Les articles latéraux enfoncent malheureusement le clou du relativisme misérabiliste. 'Si les ruraux choisissent de rester à la campagne, c'est que c'est mieux pour eux' pensent les experts. Or l'intérêt de l'article central fait un pied-de-nez à ces lieux communs ! Les maisons familiales rurales accueillent chaque année 70.000 enfants et adolescents : dont acte. Elles proposent " des formations en rapport avec les besoins des territoires où elles sont implantées - les services à la personne, par exemple, deviennent essentiels dans les campagnes à mesure que les populations vieillissent."
Une ado de 15 ans explique qu'elle est heureuse parce qu'elle a de bonnes notes : dans les établissements normaux on en distribue des mauvaises ? Elle est heureuse, parce qu'elle fait un stage dans une crèche à Vic-le-Comte (Puy-de-Dôme), une commune de 5 000 habitants. Loin de moi l'idée de contrarier sa vocation. Mais quel est le lien entre le fait que ses parents vivent en zone rurale et son futur métier ? Aucun.

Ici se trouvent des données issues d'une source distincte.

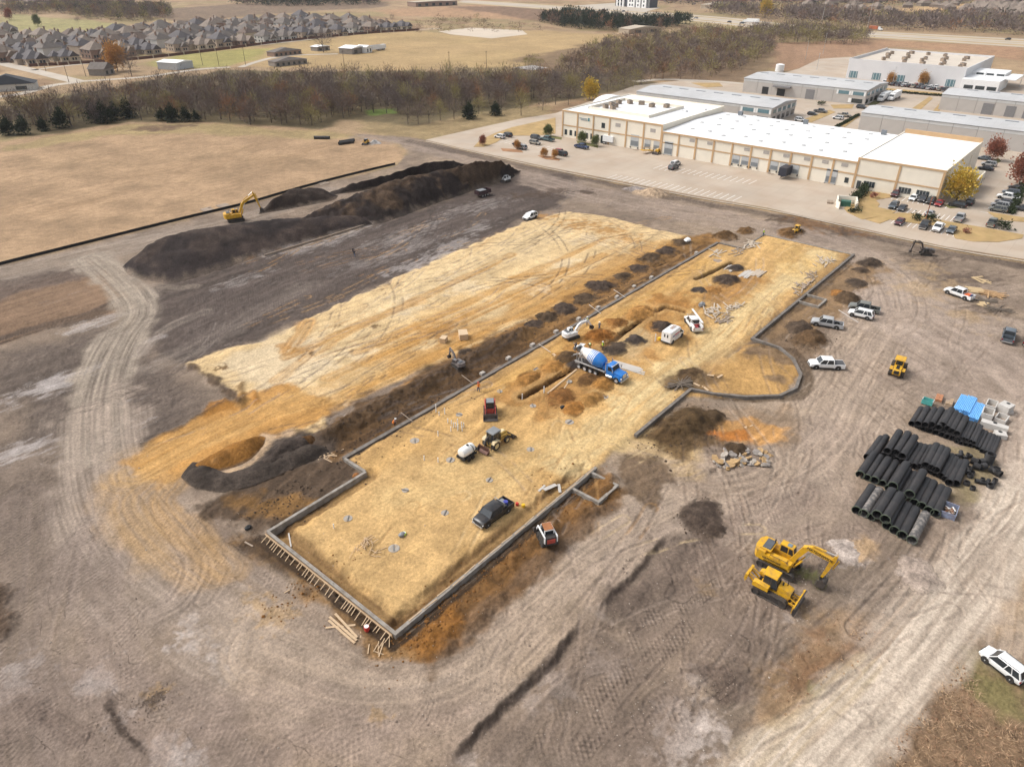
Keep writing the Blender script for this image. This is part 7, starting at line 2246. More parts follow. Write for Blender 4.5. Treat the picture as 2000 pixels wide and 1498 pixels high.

Une jeune femme explique qu'elle n'ira pas à l'université... Fille d'agriculteurs, elle est inscrite dans un BTS assistant de gestion PME-PMI, au Puy-en-Velay. "Elle a de bons résultats, mais ne se sentait " pas capable " d'aller à l'université. Ce n'est pas la peur de bouger, dit-elle - elle s'était d'ailleurs portée candidate pour des DUT à Clermont-Ferrand et Saint-Etienne -, mais plutôt la crainte de se perdre dans une formation pas assez encadrée."
La boucle est bouclée. Les ruraux ont la qualité de vie et les ennuis qui vont avec... Ils ont même visiblement intégré le discours ambiant sur les filières courtes, laissant la place aux enfants de citadins. C'est non seulement injuste mais aussi doublement regrettable pour le pays entier : de combien de talents ruraux nous privons-nous en France ? En outre, le système scolaire bis (comprenez adapté pour les ruraux) coûte très cher : En pays briochin, les merveilles n'existent pas.